Можно возразить, что все это — и кладбище на Капри, похожее на русское кладбище так же мало, как на итальянскую русская зима, и вдохновляющий гонорар, и даже «утробность» ничего в конце концов не значат и не решают: все равно это очень похоже на жизнь, и рассказ все равно остается прекрасным, поэтически трогательным и живым…
Все так: «кто что ни говори, а подобные происшествия бывают на свете», и рассказ по-своему интересен и действительно хорош; как заметил Толстой, в литературе можно выдумывать все, что угодно, ей противопоказаны лишь психологические выдумки.

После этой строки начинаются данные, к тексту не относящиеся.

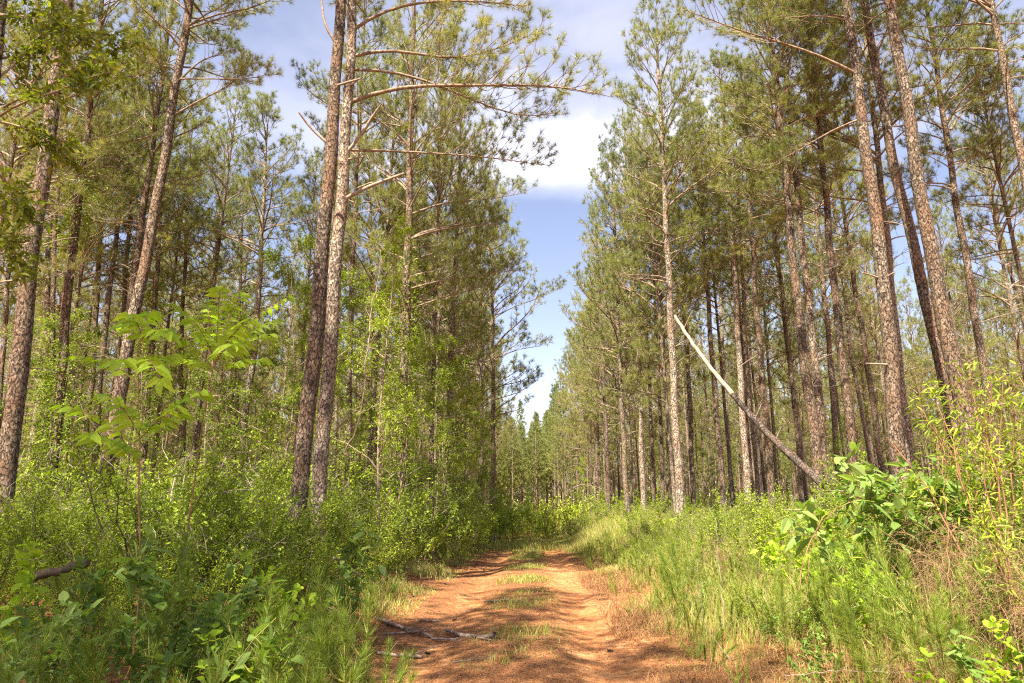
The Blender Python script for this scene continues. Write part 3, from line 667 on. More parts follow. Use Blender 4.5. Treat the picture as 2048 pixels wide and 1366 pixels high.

Но психология искусства, когда она не выдумка, гораздо более многогранна и сложна, чем это представляется нам, знатокам и специалистам.
«Вишневый сад» — вероятно, самая продуманная и уравновешенная из всех пьес Чехова. Здесь не могло быть и речи о романтическом всплеске вдохновения, о «счастливых минутах»…
Суждения Бунина о «Вишневом саде» ведут к первоосновам истории литературы и поэтики: искусство и жизнь, предмет и слово, символ, метафора, быль.
Правда, Бунин не любил и плохо понимал драматургию Чехова — не только «Вишневый сад», но, как он и говорил, вообще все пьесы. И не только Бунин, но многие другие из его современников недолюбливали и не понимали — Лев Толстой сказал однажды Чехову: «Вы знаете, я Шекспира терпеть не могу, но ваши пьесы еще хуже». И эти его слова, столь неожиданно соединившие имена Чехова и Шекспира, у которого не было как раз того, чего не находили и в чеховских пьесах — все того же правдоподобия, — эти слова были в известном смысле пророческими. В истории мирового театра наступала новая пора: старое не нравилось по той причине, что было старым, далеким от современных нужд и забот, а время для новогоеще не приспело, оно еще не утвердило себя ни в общественном сознании, ни во вкусах людей, любивших литературу и театр, с наивным доверием искавших на сцене правду жизни. Мировой театр открывал новую главу своей истории, меняя свой занавес, декорации, зал. Наступил не антракт, а скорее перерыв, своеобразный «час равноденствия» — в сущности, его-то наступление и отметил Лев Толстой, с одинаковой неприязнью отозвавшись и о Чехове, и о Шекспире.
Возражая Бунину, можно обратиться, например, к старым энциклопедическим справочникам и словарям, к старым книгам по садоводству. Можно, пожалуй, документально доказать, что вишневые сады все же бывали в усадьбах и вокруг барских домов. Но этот «реальный комментарий» ничего, в сущности, не опровергнет и не объяснит: старых барских домов и усадеб в России давно уже нет, нет и садов, которые некогда их окружали и осеняли; а «Вишневый сад» по-прежнему ставится — и на русской сцене, и в Англии, и в Японии, где Раневских, Лопахиных, Гаевых, Симеоновых-Пищиков не только в наши дни, но и в прежние времена быть не могло и, естественно, никогда не бывало.